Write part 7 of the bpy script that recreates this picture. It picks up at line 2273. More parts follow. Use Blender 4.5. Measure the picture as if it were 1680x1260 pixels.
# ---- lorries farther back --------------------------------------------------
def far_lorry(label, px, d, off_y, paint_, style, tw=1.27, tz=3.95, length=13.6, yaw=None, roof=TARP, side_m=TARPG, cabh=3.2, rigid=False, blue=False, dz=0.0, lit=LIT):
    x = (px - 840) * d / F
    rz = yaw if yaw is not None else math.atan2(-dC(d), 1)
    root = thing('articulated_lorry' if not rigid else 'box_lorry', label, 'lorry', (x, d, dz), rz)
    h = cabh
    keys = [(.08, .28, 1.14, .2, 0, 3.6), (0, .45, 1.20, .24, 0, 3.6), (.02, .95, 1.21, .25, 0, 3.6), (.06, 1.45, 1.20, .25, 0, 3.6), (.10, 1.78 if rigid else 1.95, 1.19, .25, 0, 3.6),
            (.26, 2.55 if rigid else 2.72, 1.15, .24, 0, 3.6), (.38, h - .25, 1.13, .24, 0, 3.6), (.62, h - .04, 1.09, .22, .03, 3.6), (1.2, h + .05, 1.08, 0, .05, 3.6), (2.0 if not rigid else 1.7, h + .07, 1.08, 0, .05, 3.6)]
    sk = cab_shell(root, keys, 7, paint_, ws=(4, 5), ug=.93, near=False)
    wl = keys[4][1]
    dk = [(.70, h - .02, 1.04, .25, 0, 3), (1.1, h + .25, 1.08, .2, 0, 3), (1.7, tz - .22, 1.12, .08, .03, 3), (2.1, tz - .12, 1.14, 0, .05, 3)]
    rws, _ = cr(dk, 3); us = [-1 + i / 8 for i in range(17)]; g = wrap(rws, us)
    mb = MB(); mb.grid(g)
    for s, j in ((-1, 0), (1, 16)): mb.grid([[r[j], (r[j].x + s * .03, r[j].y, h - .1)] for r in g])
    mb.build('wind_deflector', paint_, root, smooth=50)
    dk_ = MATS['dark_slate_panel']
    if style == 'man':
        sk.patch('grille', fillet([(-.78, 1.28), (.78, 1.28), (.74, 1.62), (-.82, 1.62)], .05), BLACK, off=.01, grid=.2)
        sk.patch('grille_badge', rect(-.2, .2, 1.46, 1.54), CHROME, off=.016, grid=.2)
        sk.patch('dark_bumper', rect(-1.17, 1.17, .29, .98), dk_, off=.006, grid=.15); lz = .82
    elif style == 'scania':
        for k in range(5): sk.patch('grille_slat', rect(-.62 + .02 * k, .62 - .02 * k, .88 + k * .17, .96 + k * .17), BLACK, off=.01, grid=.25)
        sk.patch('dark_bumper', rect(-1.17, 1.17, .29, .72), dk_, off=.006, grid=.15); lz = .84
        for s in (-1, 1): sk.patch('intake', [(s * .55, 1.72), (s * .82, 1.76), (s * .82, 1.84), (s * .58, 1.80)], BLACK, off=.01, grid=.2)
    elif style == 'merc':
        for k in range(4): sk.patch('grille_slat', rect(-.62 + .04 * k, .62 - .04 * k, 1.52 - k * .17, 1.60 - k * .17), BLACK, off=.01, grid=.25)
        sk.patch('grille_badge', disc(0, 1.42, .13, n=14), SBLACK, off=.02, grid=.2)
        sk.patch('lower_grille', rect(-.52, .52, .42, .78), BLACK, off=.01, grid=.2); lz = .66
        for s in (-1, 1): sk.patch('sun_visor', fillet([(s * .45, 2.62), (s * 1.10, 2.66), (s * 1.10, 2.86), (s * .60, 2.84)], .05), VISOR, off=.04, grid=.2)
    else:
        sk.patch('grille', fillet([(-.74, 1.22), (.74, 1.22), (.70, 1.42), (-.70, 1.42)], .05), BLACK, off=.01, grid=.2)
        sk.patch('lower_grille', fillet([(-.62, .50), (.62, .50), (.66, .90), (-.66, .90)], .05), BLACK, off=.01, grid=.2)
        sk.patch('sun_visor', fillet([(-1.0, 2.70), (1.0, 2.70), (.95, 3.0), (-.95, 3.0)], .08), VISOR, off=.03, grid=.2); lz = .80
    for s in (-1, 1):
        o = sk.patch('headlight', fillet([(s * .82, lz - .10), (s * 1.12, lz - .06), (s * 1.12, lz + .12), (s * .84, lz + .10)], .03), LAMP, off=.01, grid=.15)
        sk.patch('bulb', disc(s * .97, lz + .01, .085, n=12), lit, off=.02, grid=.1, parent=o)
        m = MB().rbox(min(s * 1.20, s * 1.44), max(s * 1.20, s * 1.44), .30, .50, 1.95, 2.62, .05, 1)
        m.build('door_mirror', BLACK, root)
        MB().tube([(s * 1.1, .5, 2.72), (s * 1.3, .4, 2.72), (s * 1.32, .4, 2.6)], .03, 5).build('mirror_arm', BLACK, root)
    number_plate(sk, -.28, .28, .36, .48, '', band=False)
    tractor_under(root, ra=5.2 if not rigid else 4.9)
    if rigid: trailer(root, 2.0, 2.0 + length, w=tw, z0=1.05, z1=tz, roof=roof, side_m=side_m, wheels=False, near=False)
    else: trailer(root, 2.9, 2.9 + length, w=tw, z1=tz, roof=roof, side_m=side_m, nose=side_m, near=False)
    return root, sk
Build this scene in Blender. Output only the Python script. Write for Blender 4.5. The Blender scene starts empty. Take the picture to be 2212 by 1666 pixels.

____

Exercise objective: Please reproduce each record precisely as written.

Task solution:
Write part 7 of the bpy script that recreates this picture. It picks up at line 2273. More parts follow. Use Blender 4.5. Measure the picture as if it were 1680x1260 pixels.
# ---- lorries farther back --------------------------------------------------
def far_lorry(label, px, d, off_y, paint_, style, tw=1.27, tz=3.95, length=13.6, yaw=None, roof=TARP, side_m=TARPG, cabh=3.2, rigid=False, blue=False, dz=0.0, lit=LIT):
    x = (px - 840) * d / F
    rz = yaw if yaw is not None else math.atan2(-dC(d), 1)
    root = thing('articulated_lorry' if not rigid else 'box_lorry', label, 'lorry', (x, d, dz), rz)
    h = cabh
    keys = [(.08, .28, 1.14, .2, 0, 3.6), (0, .45, 1.20, .24, 0, 3.6), (.02, .95, 1.21, .25, 0, 3.6), (.06, 1.45, 1.20, .25, 0, 3.6), (.10, 1.78 if rigid else 1.95, 1.19, .25, 0, 3.6),
            (.26, 2.55 if rigid else 2.72, 1.15, .24, 0, 3.6), (.38, h - .25, 1.13, .24, 0, 3.6), (.62, h - .04, 1.09, .22, .03, 3.6), (1.2, h + .05, 1.08, 0, .05, 3.6), (2.0 if not rigid else 1.7, h + .07, 1.08, 0, .05, 3.6)]
    sk = cab_shell(root, keys, 7, paint_, ws=(4, 5), ug=.93, near=False)
    wl = keys[4][1]
    dk = [(.70, h - .02, 1.04, .25, 0, 3), (1.1, h + .25, 1.08, .2, 0, 3), (1.7, tz - .22, 1.12, .08, .03, 3), (2.1, tz - .12, 1.14, 0, .05, 3)]
    rws, _ = cr(dk, 3); us = [-1 + i / 8 for i in range(17)]; g = wrap(rws, us)
    mb = MB(); mb.grid(g)
    for s, j in ((-1, 0), (1, 16)): mb.grid([[r[j], (r[j].x + s * .03, r[j].y, h - .1)] for r in g])
    mb.build('wind_deflector', paint_, root, smooth=50)
    dk_ = MATS['dark_slate_panel']
    if style == 'man':
        sk.patch('grille', fillet([(-.78, 1.28), (.78, 1.28), (.74, 1.62), (-.82, 1.62)], .05), BLACK, off=.01, grid=.2)
        sk.patch('grille_badge', rect(-.2, .2, 1.46, 1.54), CHROME, off=.016, grid=.2)
        sk.patch('dark_bumper', rect(-1.17, 1.17, .29, .98), dk_, off=.006, grid=.15); lz = .82
    elif style == 'scania':
        for k in range(5): sk.patch('grille_slat', rect(-.62 + .02 * k, .62 - .02 * k, .88 + k * .17, .96 + k * .17), BLACK, off=.01, grid=.25)
        sk.patch('dark_bumper', rect(-1.17, 1.17, .29, .72), dk_, off=.006, grid=.15); lz = .84
        for s in (-1, 1): sk.patch('intake', [(s * .55, 1.72), (s * .82, 1.76), (s * .82, 1.84), (s * .58, 1.80)], BLACK, off=.01, grid=.2)
    elif style == 'merc':
        for k in range(4): sk.patch('grille_slat', rect(-.62 + .04 * k, .62 - .04 * k, 1.52 - k * .17, 1.60 - k * .17), BLACK, off=.01, grid=.25)
        sk.patch('grille_badge', disc(0, 1.42, .13, n=14), SBLACK, off=.02, grid=.2)
        sk.patch('lower_grille', rect(-.52, .52, .42, .78), BLACK, off=.01, grid=.2); lz = .66
        for s in (-1, 1): sk.patch('sun_visor', fillet([(s * .45, 2.62), (s * 1.10, 2.66), (s * 1.10, 2.86), (s * .60, 2.84)], .05), VISOR, off=.04, grid=.2)
    else:
        sk.patch('grille', fillet([(-.74, 1.22), (.74, 1.22), (.70, 1.42), (-.70, 1.42)], .05), BLACK, off=.01, grid=.2)
        sk.patch('lower_grille', fillet([(-.62, .50), (.62, .50), (.66, .90), (-.66, .90)], .05), BLACK, off=.01, grid=.2)
        sk.patch('sun_visor', fillet([(-1.0, 2.70), (1.0, 2.70), (.95, 3.0), (-.95, 3.0)], .08), VISOR, off=.03, grid=.2); lz = .80
    for s in (-1, 1):
        o = sk.patch('headlight', fillet([(s * .82, lz - .10), (s * 1.12, lz - .06), (s * 1.12, lz + .12), (s * .84, lz + .10)], .03), LAMP, off=.01, grid=.15)
        sk.patch('bulb', disc(s * .97, lz + .01, .085, n=12), lit, off=.02, grid=.1, parent=o)
        m = MB().rbox(min(s * 1.20, s * 1.44), max(s * 1.20, s * 1.44), .30, .50, 1.95, 2.62, .05, 1)
        m.build('door_mirror', BLACK, root)
        MB().tube([(s * 1.1, .5, 2.72), (s * 1.3, .4, 2.72), (s * 1.32, .4, 2.6)], .03, 5).build('mirror_arm', BLACK, root)
    number_plate(sk, -.28, .28, .36, .48, '', band=False)
    tractor_under(root, ra=5.2 if not rigid else 4.9)
    if rigid: trailer(root, 2.0, 2.0 + length, w=tw, z0=1.05, z1=tz, roof=roof, side_m=side_m, wheels=False, near=False)
    else: trailer(root, 2.9, 2.9 + length, w=tw, z1=tz, roof=roof, side_m=side_m, nose=side_m, near=False)
    return root, sk
Build this scene in Blender. Output only the Python script. Write for Blender 4.5. The Blender scene starts empty. Take the picture to be 2212 by 1666 pixels.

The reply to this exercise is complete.